Alana Unfried (California State University Monterey Bay), Douglas Whitaker (Mount Saint Vincent University), Leyla Batakci (Elizabethtown College), Marjorie Bond (Pennsylvania State University), April Kerby-Helm (Winona State University)
Abstract
Background. Attitudes matter in education: student attitudes are known to correlate with content retention and future work in the discipline; instructor attitudes relate to chosen teaching methods and impact student attitudes and outcomes. However, there has been a lack of modern, validated instruments for cohesively measuring student attitudes, instructor attitudes, and the learning environment in introductory statistics and data science courses. The Motivational Attitudes in Statistics and Data Science Education (MASDER) NSF project has developed a family of six instruments that allow statistics and data science educators and researchers to identify evidence-based best practices in our disciplines. The Student Survey of Motivational Attitudes toward Statistics (S-SOMAS) measures motivational attitudes towards statistics in introductory undergraduate courses. I-SOMAS measures instructors’ attitudes towards teaching statistics, and EPIC-S (Environment Pedagogy Instructor and Course for Statistics) collects characteristics of the course, the institutions, pedagogical methods that are used in the course, and teacher-student relationships. Parallel instruments were developed for the discipline of data science. We will discuss the structure of these six instruments, and describe their rigorous development process, using S-SOMAS as an example. We will also discuss how to access and implement the instruments.

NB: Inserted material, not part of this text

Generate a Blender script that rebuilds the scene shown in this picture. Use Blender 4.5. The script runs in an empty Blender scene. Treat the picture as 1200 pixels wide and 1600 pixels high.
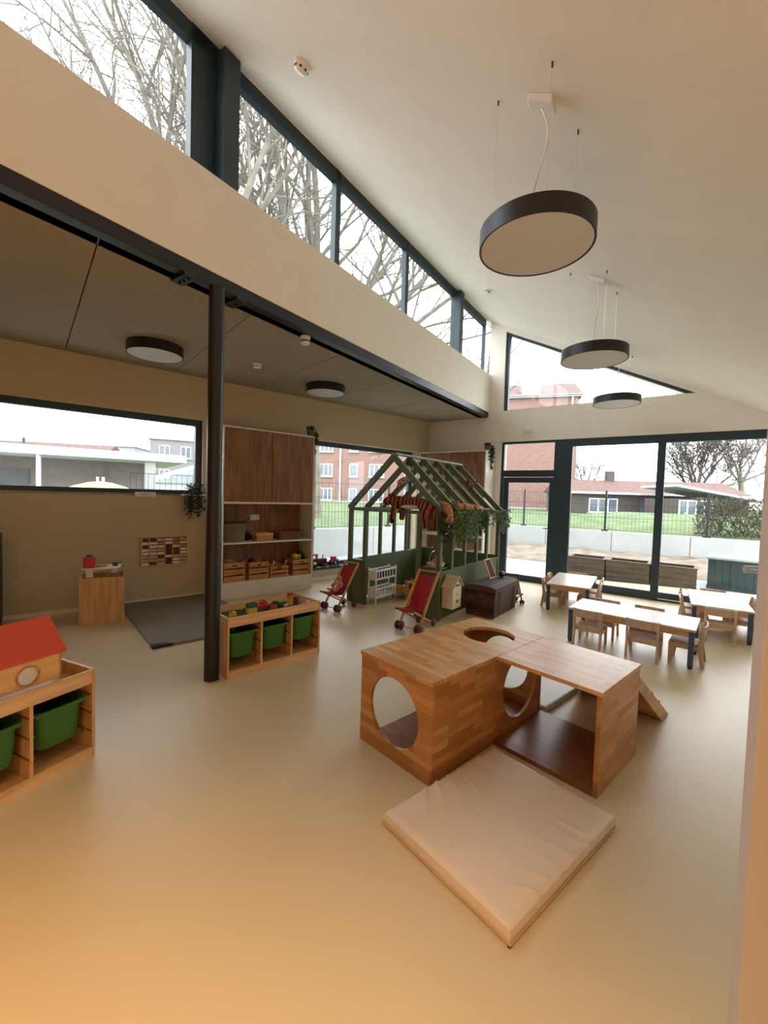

Methods. Each of the MASDER instruments was developed using a staggered, iterative design process. Because the literature about student attitudes in statistics is most developed, student instruments were developed before instructor instruments, and statistics instruments were developed before data science instruments. The four attitudinal instruments are grounded in Eccles’s Expectancy Value Theory, a psychological theory of motivation used across many contexts. Validity for the four psychometric instruments is established by the design process and psychometric analyses: confirmatory factor analysis and multidimensional item response theory using the Graded Response Model were employed in multiple pilot studies to result in robust final instruments.
Findings. The focus of the results will be on the S-SOMAS: more robust psychometric analyses have been performed on this instrument because of the large data collected using it (15,000+ responses across several pilot studies). Psychometric analyses support measuring 11 constructs using a 38-item instrument with good internal consistency reliability. Documents have been created to support researchers’ use of the instruments, and a description of the score interpretations for each construct will be provided as well as descriptions of the intended (and not intended) uses.
Implications For Teaching and For Research. Implementing this family of instruments can inform evidence-based best practices in statistics and data science education. Researchers can administer all surveys via the MASDER website (portal.sdsattitudes.com) with new data automatically added to the national sample. Researchers can access their own data and receive customized, automated reports comparing their sample to the national sample. Qualtrics and PDF files of the instruments will also be freely available for educational researchers to use in their specific context, allowing for rigorous study of connections between attitudes, the learning environment, and student outcomes in introductory statistics and data science courses.